Criticality in amorphous topological matter -- beyond the universal scaling paradigm
Moein N. Ivaki, Isac Sahlberg, and Teemu Ojanen

TL;DR
This paper develops a theory of critical transport in amorphous Chern insulators, revealing nonuniversal critical behavior that differs from traditional quantum Hall transitions, highlighting unique phenomena in amorphous topological systems.
Contribution
It introduces a new framework for understanding criticality in amorphous topological insulators, showing it extends beyond existing universal scaling paradigms.
Findings
Critical exponents are nonuniversal.
Critical conductance distributions are nonuniversal.

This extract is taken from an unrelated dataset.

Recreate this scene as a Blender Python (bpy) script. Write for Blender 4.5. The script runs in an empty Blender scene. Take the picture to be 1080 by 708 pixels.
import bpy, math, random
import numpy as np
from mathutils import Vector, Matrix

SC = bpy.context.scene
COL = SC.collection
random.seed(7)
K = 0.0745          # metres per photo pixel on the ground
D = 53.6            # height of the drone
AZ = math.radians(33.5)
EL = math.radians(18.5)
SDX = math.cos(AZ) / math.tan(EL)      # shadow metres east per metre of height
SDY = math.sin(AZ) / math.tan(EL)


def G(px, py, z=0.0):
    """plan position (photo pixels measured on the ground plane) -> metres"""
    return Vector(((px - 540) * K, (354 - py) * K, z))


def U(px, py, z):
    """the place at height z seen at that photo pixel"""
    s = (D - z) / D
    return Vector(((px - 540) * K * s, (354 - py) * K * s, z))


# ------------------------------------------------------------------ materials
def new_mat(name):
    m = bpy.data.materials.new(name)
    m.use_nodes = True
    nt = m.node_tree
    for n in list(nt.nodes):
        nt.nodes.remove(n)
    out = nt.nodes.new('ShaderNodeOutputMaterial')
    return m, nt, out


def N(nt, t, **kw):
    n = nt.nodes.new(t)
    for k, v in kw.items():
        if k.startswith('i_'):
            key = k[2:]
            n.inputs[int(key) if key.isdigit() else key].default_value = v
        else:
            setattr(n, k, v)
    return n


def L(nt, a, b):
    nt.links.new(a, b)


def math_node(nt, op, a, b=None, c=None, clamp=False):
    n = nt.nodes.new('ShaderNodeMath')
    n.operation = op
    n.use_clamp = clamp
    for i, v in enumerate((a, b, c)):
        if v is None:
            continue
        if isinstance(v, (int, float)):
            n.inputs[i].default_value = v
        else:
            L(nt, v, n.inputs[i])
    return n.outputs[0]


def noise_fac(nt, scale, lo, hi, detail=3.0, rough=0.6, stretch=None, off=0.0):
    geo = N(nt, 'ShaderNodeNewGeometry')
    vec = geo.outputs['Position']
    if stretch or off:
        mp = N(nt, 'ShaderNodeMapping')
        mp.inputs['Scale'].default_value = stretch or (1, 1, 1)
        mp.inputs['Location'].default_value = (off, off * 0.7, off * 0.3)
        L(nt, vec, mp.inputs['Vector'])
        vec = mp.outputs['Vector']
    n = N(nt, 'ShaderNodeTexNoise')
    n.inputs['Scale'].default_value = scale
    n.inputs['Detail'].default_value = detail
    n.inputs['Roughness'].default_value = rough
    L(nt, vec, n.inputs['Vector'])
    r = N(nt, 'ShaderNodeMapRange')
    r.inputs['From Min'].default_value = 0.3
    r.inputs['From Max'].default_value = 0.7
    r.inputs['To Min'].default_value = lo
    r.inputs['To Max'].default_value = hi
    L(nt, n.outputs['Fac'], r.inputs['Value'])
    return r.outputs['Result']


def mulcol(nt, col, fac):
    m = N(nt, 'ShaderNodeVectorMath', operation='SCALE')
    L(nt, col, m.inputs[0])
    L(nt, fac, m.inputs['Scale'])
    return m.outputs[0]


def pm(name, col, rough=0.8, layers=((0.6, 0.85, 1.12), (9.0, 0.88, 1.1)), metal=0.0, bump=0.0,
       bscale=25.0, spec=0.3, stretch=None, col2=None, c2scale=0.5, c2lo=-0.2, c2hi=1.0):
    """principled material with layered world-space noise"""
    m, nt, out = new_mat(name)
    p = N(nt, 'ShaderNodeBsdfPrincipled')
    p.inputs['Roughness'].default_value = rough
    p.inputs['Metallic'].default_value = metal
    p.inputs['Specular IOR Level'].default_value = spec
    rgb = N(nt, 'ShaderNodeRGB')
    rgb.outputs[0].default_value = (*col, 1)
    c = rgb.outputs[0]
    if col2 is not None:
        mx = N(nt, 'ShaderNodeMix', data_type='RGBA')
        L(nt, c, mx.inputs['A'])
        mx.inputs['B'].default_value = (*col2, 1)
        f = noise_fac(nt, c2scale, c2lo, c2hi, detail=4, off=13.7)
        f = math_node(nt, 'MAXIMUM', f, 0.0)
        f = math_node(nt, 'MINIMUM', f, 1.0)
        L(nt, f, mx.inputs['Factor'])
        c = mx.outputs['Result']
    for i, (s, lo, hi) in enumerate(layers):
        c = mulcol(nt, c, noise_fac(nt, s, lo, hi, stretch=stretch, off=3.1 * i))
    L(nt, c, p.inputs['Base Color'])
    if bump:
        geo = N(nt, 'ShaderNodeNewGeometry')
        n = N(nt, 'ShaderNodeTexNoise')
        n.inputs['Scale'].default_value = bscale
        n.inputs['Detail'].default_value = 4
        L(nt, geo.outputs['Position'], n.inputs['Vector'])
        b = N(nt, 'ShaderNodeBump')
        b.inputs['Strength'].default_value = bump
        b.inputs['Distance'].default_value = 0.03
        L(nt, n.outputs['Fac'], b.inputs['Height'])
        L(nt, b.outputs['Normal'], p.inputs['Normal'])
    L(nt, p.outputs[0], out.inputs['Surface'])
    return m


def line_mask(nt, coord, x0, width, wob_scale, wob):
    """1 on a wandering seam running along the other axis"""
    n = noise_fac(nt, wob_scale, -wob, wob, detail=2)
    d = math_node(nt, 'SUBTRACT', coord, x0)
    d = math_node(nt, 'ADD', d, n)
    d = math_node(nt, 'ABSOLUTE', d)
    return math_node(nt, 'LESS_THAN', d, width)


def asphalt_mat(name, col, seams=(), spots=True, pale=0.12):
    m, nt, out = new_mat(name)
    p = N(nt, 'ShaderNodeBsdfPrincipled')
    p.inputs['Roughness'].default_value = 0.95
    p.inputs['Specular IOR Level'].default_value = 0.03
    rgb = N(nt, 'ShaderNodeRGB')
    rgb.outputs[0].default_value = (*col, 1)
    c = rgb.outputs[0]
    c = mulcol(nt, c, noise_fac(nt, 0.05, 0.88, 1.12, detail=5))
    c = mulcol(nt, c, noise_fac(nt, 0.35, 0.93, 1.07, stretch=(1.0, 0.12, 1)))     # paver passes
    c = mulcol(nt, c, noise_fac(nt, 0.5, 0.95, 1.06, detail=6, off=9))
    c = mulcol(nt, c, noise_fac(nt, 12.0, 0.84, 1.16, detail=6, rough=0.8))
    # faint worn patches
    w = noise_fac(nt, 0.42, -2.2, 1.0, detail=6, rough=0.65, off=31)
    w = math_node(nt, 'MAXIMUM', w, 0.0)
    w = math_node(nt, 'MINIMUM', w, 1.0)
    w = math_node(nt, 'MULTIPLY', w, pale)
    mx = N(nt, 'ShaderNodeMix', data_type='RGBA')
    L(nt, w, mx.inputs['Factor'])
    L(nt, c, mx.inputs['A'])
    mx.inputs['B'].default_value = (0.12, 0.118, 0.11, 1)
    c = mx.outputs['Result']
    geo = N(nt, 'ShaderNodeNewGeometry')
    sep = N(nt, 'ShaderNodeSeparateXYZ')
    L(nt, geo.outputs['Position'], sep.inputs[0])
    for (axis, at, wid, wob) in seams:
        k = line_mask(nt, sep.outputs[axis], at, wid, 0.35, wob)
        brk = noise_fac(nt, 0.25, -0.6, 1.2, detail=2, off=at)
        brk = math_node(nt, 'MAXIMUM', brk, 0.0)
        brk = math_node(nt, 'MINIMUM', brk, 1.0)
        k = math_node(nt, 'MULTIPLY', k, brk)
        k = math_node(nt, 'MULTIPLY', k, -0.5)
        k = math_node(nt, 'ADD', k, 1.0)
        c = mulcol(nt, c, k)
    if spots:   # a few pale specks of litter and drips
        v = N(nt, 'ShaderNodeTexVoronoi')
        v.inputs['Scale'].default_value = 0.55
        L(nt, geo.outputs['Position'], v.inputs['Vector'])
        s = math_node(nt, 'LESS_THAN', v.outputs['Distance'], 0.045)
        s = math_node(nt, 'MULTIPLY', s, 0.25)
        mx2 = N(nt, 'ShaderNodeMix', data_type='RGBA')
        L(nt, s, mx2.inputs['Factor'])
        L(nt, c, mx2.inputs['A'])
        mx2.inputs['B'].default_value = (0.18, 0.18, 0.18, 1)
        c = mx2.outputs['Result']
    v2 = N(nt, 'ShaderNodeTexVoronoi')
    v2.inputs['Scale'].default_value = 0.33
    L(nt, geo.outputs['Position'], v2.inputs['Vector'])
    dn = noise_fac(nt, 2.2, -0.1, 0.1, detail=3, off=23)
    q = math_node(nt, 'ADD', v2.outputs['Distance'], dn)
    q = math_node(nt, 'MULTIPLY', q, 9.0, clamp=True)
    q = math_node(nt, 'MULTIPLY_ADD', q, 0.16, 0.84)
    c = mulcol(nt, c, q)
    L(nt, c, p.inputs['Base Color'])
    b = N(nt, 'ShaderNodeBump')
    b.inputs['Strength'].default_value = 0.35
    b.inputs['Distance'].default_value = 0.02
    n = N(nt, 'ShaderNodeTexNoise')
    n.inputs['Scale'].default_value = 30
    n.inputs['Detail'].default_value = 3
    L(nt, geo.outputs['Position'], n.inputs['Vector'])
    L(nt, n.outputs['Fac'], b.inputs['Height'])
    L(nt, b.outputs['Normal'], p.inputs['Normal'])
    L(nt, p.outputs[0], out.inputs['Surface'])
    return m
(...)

Criticality arises from a combination of geometric and Anderson localization transitions.
Abstract
We establish the theory of critical transport in amorphous Chern insulators and show that it lies beyond the current paradigm of topological criticality epitomized by the quantum Hall transitions. We consider models of Chern insulators on percolation-type random lattices where the average density determines the statistical properties of geometry. While these systems display a two-parameter scaling behaviour near the critical density, the critical exponents and the critical conductance distributions are strikingly nonuniversal. Our analysis indicates that the amorphous topological criticality results from an interpolation of a geometric-type transition at low density and an Anderson localization-type transition at high density. Our work demonstrates how the recently discovered amorphous topological systems display unique phenomena distinct from their conventionally-studied counterparts.